Salah satu sektor yang menjadi fokus pembangunan di wilayah perbatasan adalah sektor pertanian. Sektor ini dinilai dapat menghasilkan nilai tambah tinggi bagi masyarakat. Untuk itu, langkah-langkah terobosan dilakukan pemerintah agar sektor pertanian bisa turut mendongkrak pertumbuhan ekonomi di wilayah perbatasan.
Sebagai upaya membangun pertanian di wilayah perbatasan, Kementerian Pertanian (Kementan) melaksanakan berbagai strategi dengan membangun sistem pertanian modern terpadu dan berkelanjutan melalui pendekatan kawasan.
“Komoditas yang dikembangkan di setiap kawasan akan disesuaikan dengan kondisi wilayah dan aksesbilitas lokasi serta ketersediaan sumber daya lahan dan air,” ujar Pelaksana Tugas Kepala Biro Humas dan Informasi Publik Kementan, Suwandi, dalam keterangan tertulis yang diterima Republika.co.id, Selasa (15/8).
Program pembangunan pertanian di wilayah perbatasan ditujukan untuk meningkatkan produktivitas dan indeks pertanaman. Langkah-langkah yang telah dilakukan untuk capai tujuan tersebut antara lain memperbaiki jaringan irigasi yang rusak, pemanfaatan benih varietas unggul, peningkatan penggunaan pupuk organik, serta pengendalian hama terpadu. Selain itu, Kementan juga berupaya meningkatkan kompetensi sumber daya manusia dengan penguatan kelembagaan petani dan meningkatkan intensitas penyuluhan pertanian. “Penyuluhan pertanian memiliki peran strategis sebagai agent of change untuk mempercepat pembangunan pertanian di perbatasan,” ujar Suwandi.

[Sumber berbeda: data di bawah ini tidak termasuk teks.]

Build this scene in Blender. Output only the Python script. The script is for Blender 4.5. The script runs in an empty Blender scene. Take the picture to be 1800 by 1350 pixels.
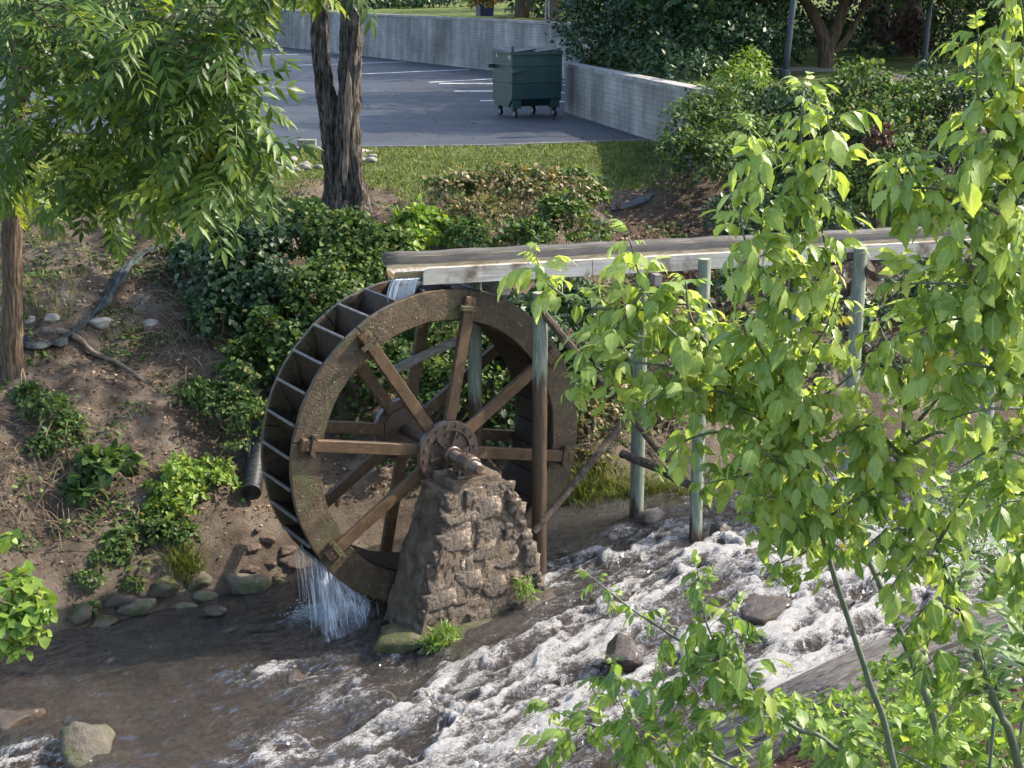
import bpy, bmesh, math, random
import numpy as np
from mathutils import Vector, Matrix
R = math.radians
rng = np.random.default_rng(7)
random.seed(7)
scene = bpy.context.scene
COL = scene.collection

# ------------------------------------------------------------------ camera
CAM_H, PITCH, FPX = 7.0, R(15.0), 2600.0
cam_d = bpy.data.cameras.new('camera')
cam_d.sensor_width = 36.0
cam_d.lens = FPX / 1800.0 * 36.0
cam_d.clip_start, cam_d.clip_end = 0.1, 2000.0
cam = bpy.data.objects.new('camera', cam_d)
cam.location = (0, 0, CAM_H)
cam.rotation_euler = (R(90) - PITCH, 0, 0)
COL.objects.link(cam)
scene.camera = cam

# ------------------------------------------------------------------ light
SUN_EL, SUN_AZ = R(42), R(15)          # azimuth measured from +X towards +Y
sdir = Vector((math.cos(SUN_EL) * math.cos(SUN_AZ), math.cos(SUN_EL) * math.sin(SUN_AZ), math.sin(SUN_EL)))
world = bpy.data.worlds.new('World')
scene.world = world
world.use_nodes = True
wn = world.node_tree
sky = wn.nodes.new('ShaderNodeTexSky')
sky.sky_type = 'NISHITA'
sky.sun_disc = False
sky.sun_elevation = SUN_EL
sky.sun_rotation = math.atan2(sdir.x, sdir.y)
sky.air_density = 1.0
sky.dust_density = 2.0
bg = wn.nodes['Background']
bg.inputs['Strength'].default_value = 0.15
wn.links.new(sky.outputs['Color'], bg.inputs['Color'])
sun_d = bpy.data.lights.new('sun', 'SUN')
sun_d.energy = 3.3
sun_d.angle = R(0.6)
sun_d.color = (1.0, 0.90, 0.76)
sun = bpy.data.objects.new('sun', sun_d)
sun.location = sdir * 60
sun.rotation_euler = sdir.to_track_quat('Z', 'Y').to_euler()
COL.objects.link(sun)
vs = scene.view_settings
vs.view_transform = 'Standard'
vs.look = 'None'
vs.exposure = 1.68
vs.gamma = 1.0
scene.cycles.max_bounces = 5
scene.cycles.adaptive_threshold = 0.035
scene.cycles.diffuse_bounces = 2
scene.cycles.glossy_bounces = 2
scene.cycles.transmission_bounces = 4
scene.cycles.transparent_max_bounces = 8
scene.cycles.sample_clamp_indirect = 6.0

# ------------------------------------------------------------------ helpers
CP, SP = math.cos(PITCH), math.sin(PITCH)
def ray(px, py):
    a, b = (px - 900) / FPX, (675 - py) / FPX
    return np.array([a, CP + b * SP, -SP + b * CP])
def P(px, py, y=None, z=None):
    d = ray(px, py)
    t = y / d[1] if y is not None else (z - CAM_H) / d[2]
    return np.array([0, 0, CAM_H]) + d * t
def proj(p):
    p = np.asarray(p, float) - np.array([0, 0, CAM_H])
    d = p[..., 1] * CP - p[..., 2] * SP
    u = p[..., 1] * SP + p[..., 2] * CP
    return 900 + FPX * p[..., 0] / d, 675 - FPX * u / d

def _h(ix, iy, iz, seed):
    n = (ix.astype(np.int64) * 374761393 + iy.astype(np.int64) * 668265263 + iz.astype(np.int64) * 2147483647 + seed * 1274126177) & 0xffffffff
    n = ((n ^ (n >> 13)) * 1274126177) & 0xffffffff
    return ((n ^ (n >> 16)) & 0xffff) / 65535.0
def vnoise(p, seed=0):
    p = np.asarray(p, float)
    i = np.floor(p).astype(np.int64)
    f = p - i
    f = f * f * (3 - 2 * f)
    o = 0
    for dx in (0, 1):
        for dy in (0, 1):
            for dz in (0, 1):
                w = (f[..., 0] if dx else 1 - f[..., 0]) * (f[..., 1] if dy else 1 - f[..., 1]) * (f[..., 2] if dz else 1 - f[..., 2])
                o = o + w * _h(i[..., 0] + dx, i[..., 1] + dy, i[..., 2] + dz, seed)
    return o
def fbm(p, oct=4, seed=0, gain=0.5):
    p = np.asarray(p, float)
    a, s, t = 1.0, 0.0, 0.0
    for k in range(oct):
        s = s + a * vnoise(p * 2 ** k + 17.3 * k, seed + k)
        t += a
        a *= gain
    return s / t
def xyz(x, y, z=0.0):
    return np.stack(np.broadcast_arrays(np.asarray(x, float), np.asarray(y, float), np.asarray(z, float)), -1)
def sstep(a, b, x):
    t = np.clip((np.asarray(x, float) - a) / (b - a), 0, 1)
    return t * t * (3 - 2 * t)

def mesh_from(name, V, F, smooth=False, attrs=None):
    me = bpy.data.meshes.new(name)
    V = np.asarray(V, np.float32)
    if isinstance(F, np.ndarray):
        n, k = F.shape
        me.vertices.add(len(V))
        me.vertices.foreach_set('co', V.ravel())
        me.loops.add(n * k)
        me.loops.foreach_set('vertex_index', F.astype(np.int32).ravel())
        me.polygons.add(n)
        me.polygons.foreach_set('loop_start', np.arange(0, n * k, k, dtype=np.int32))
        me.polygons.foreach_set('loop_total', np.full(n, k, np.int32))
        me.update(calc_edges=True)
    else:
        me.from_pydata(V.tolist(), [], F)
        me.update()
    if smooth:
        me.polygons.foreach_set('use_smooth', np.ones(len(me.polygons), bool))
    if attrs:
        for k, v in attrs.items():
            a = me.attributes.new(k, 'FLOAT', 'POINT')
            a.data.foreach_set('value', np.asarray(v, np.float32))
    return me
def link(name, me, mat=None, parent=None):
    o = bpy.data.objects.new(name, me)
    COL.objects.link(o)
    if mat and me is not None and len(me.materials) == 0:
        me.materials.append(mat)
    if parent is not None:
        o.parent = parent
    return o
def tag(o, label=None, cat=None, group=None, kind=None):
    if label: o['label'] = label
    if cat: o['category'] = cat
    if group: o['group'] = group
    if kind: o['kind'] = kind
    return o
def empty(name, loc=(0, 0, 0), rz=0.0, label=None, cat=None, group=None):
    o = bpy.data.objects.new(name, None)
    o.location = Vector([float(c) for c in loc])
    o.rotation_euler = (0, 0, rz)
    o.empty_display_size = 0.1
    COL.objects.link(o)
    return tag(o, label, cat, group)

class MB:
    def __init__(s):
        s.V, s.F = [], []
    def add(s, V, F):
        b = len(s.V)
        s.V += [tuple(float(c) for c in v) for v in V]
        s.F += [tuple(int(i) + b for i in f) for f in F]
        return s
    def box(s, c, size, M=None, taper=1.0):
        hx, hy, hz = [q / 2 for q in size]
        V = []
        for z in (-hz, hz):
            k = taper if z > 0 else 1.0
            V += [(-hx * k, -hy * k, z), (hx * k, -hy * k, z), (hx * k, hy * k, z), (-hx * k, hy * k, z)]
        if M is not None:
            V = [tuple(M @ Vector(v)) for v in V]
        V = [(v[0] + c[0], v[1] + c[1], v[2] + c[2]) for v in V]
        return s.add(V, [(3, 2, 1, 0), (4, 5, 6, 7), (0, 1, 5, 4), (1, 2, 6, 5), (2, 3, 7, 6), (3, 0, 4, 7)])
    def tube(s, path, rad, n=8, caps=True, wob=0.0, seed=0):
        path = [Vector([float(q) for q in p]) for p in path]
        m = len(path)
        rad = [rad] * m if isinstance(rad, (int, float)) else list(rad)
        rr = random.Random(seed)
        V, up = [], None
        for i in range(m):
            t = (path[min(i + 1, m - 1)] - path[max(i - 1, 0)])
            t = t.normalized() if t.length > 1e-9 else Vector((0, 0, 1))
            if up is None:
                up = Vector((1, 0, 0)) if abs(t.x) < 0.9 else Vector((0, 1, 0))
            u = (up - t * up.dot(t)).normalized()
            w = t.cross(u)
            up = u
            for k in range(n):
                a = 2 * math.pi * k / n
                r = rad[i] * (1 + wob * (rr.random() - 0.5))
                V.append(path[i] + (u * math.cos(a) + w * math.sin(a)) * r)
        F = []
        for i in range(m - 1):
            for k in range(n):
                F.append((i * n + k, i * n + (k + 1) % n, (i + 1) * n + (k + 1) % n, (i + 1) * n + k))
        if caps:
            F.append(tuple(range(n - 1, -1, -1)))
            F.append(tuple((m - 1) * n + k for k in range(n)))
        return s.add(V, F)
    def prism(s, poly, z0, z1, axis='z'):
        n = len(poly)
        m = {'z': lambda a, b, c: (a, b, c), 'y': lambda a, b, c: (a, c, b), 'x': lambda a, b, c: (c, a, b)}[axis]
        V = [m(a, b, z0) for a, b in poly] + [m(a, b, z1) for a, b in poly]
        F = [tuple(range(n - 1, -1, -1)), tuple(range(n, 2 * n))] + [(k, (k + 1) % n, n + (k + 1) % n, n + k) for k in range(n)]
        return s.add(V, F)
    def obj(s, name, mat, parent=None, smooth=False, bevel=0.0):
        me = mesh_from(name, s.V, s.F, smooth)
        bm = bmesh.new()
        bm.from_mesh(me)
        bmesh.ops.recalc_face_normals(bm, faces=bm.faces)
        if bevel > 0:
            bmesh.ops.bevel(bm, geom=list(bm.edges), offset=bevel, segments=1, affect='EDGES')
        bm.to_mesh(me)
        bm.free()
        return link(name, me, mat, parent)

def smooth_path(pts, n=6):
    pts = [np.asarray(p, float) for p in pts]
    if len(pts) < 3:
        return [pts[0] + (pts[-1] - pts[0]) * k / n for k in range(n + 1)]
    out = []
    ex = [2 * pts[0] - pts[1]] + pts + [2 * pts[-1] - pts[-2]]
    for i in range(1, len(ex) - 2):
        p0, p1, p2, p3 = ex[i - 1:i + 3]
        for k in range(n):
            t = k / n
            out.append(0.5 * ((2 * p1) + (-p0 + p2) * t + (2 * p0 - 5 * p1 + 4 * p2 - p3) * t * t + (-p0 + 3 * p1 - 3 * p2 + p3) * t ** 3))
    out.append(pts[-1])
    return out

# ------------------------------------------------------------------ materials
def new_mat(name):
    m = bpy.data.materials.new(name)
    m.use_nodes = True
    nt = m.node_tree
    return m, nt, nt.nodes['Principled BSDF'], nt.nodes['Material Output']
def N(nt, t, **kw):
    n = nt.nodes.new('ShaderNode' + t)
    for k, v in kw.items():
        if k in n.inputs: n.inputs[k].default_value = v
        else: setattr(n, k, v)
    return n
def ramp(nt, fac, stops):
    r = N(nt, 'ValToRGB')
    e = r.color_ramp.elements
    while len(e) > 1: e.remove(e[0])
    e[0].position, e[0].color = stops[0][0], (*stops[0][1], 1)
    for p, c in stops[1:]:
        q = e.new(p)
        q.color = (*c, 1)
    nt.links.new(fac, r.inputs['Fac'])
    return r.outputs['Color']
def coords(nt, scale=(1, 1, 1), src='Object'):
    tc = N(nt, 'TexCoord')
    mp = N(nt, 'Mapping')
    mp.inputs['Scale'].default_value = scale
    nt.links.new(tc.outputs[src], mp.inputs['Vector'])
    return mp.outputs['Vector']
def noise(nt, vec, scale, detail=6, rough=0.6, dist=0.0):
    n = N(nt, 'TexNoise')
    n.inputs['Scale'].default_value = scale
    n.inputs['Detail'].default_value = detail
    n.inputs['Roughness'].default_value = rough
    n.inputs['Distortion'].default_value = dist
    nt.links.new(vec, n.inputs['Vector'])
    return n.outputs['Fac']
def mixc(nt, fac, a, b, mode='MIX'):
    m = N(nt, 'MixRGB')
    m.blend_type = mode
    for s, v in (('Fac', fac), ('Color1', a), ('Color2', b)):
        if isinstance(v, (int, float)): m.inputs[s].default_value = v
        elif isinstance(v, tuple): m.inputs[s].default_value = (*v, 1)
        else: nt.links.new(v, m.inputs[s])
    return m.outputs['Color']
def mathn(nt, op, a, b=0.0, clamp=False):
    m = N(nt, 'Math')
    m.operation = op
    m.use_clamp = clamp
    for i, v in enumerate((a, b)):
        if isinstance(v, (int, float)): m.inputs[i].default_value = v
        else: nt.links.new(v, m.inputs[i])
    return m.outputs[0]
def attr(nt, name):
    a = N(nt, 'Attribute')
    a.attribute_name = name
    return a.outputs['Fac']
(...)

Kementan dalam programnya memfokuskan pembangunan lumbung pangan di lima wilayah perbatasan, yakni Kepulauan Riau, Entikong Kalimantan Barat, Nusa Tenggara Timur (NTT), Maluku Utara, dan Merauke. Kelima wilayah perbatasan tersebut dipersiapkan menjadi pintu gerbang ekspor ke negara-negara tetangga di antaranya Kepulauan Riau untuk suplai ekspor ke Singapura, Entikong, Kalimantan Barat untuk mengekspor ke Malaysia, NTT untuk suplai ke Timor Timur, serta Merauke untuk mengekspor ke Papua Nugini, Fiji, Samoa, Vanuatu dan sekitarnya.
Upaya pemerintah dalam membangun pertanian di perbatasan mulai membuahkan hasil dengan kegiatan ekspor sejumlah wilayah perbatasan ke negara tetangga. Rencana terdekat, Indonesia akan melakukan ekspor beras dari wilayah Merauke, Papua ke tiga negara pasifik, yakni Samoa, Fiji, dan Vanuatu. Selain itu, Indonesia juga sedang mengembangkan wilayah Entikong untuk memasok kebutuhan jagung di Malaysia.
Untuk mendukung kegiatan pembangunan pertanian di wilayah perbatasan, Kementan terus mendorong pembukaan lahan haru. Misalnya di Kabupaten Lingga, Kepulauan Riau, Kementan telah melakukan cetak sawah seluas 5.000 hektare.
Di Entikong, Kementan menargetkan cetak sawah seluas 50 ribu hektare. Pembangunan pertanian di wilayah perbatasan juga turut didukung sinergi Kementan dengan kementerian dan lembaga lain. Kementerian Pekerjaan Umum dan Perumahan Rakyat, misalnya turut memfasilitasi pembangunan bendungan hingga irigasi sebagai sumber pengairan lahan pertanian. Antara lain bendungan di Yahukimo, Papua, yang dibangun dengan anggaran Rp 109,8 miliar dengan kontrak tahun jamak 2012-2016, dan juga bendungan Nuhoa di Nabire yang dibangun dengan anggaran Rp 21,3 miliar dari 2012-2017.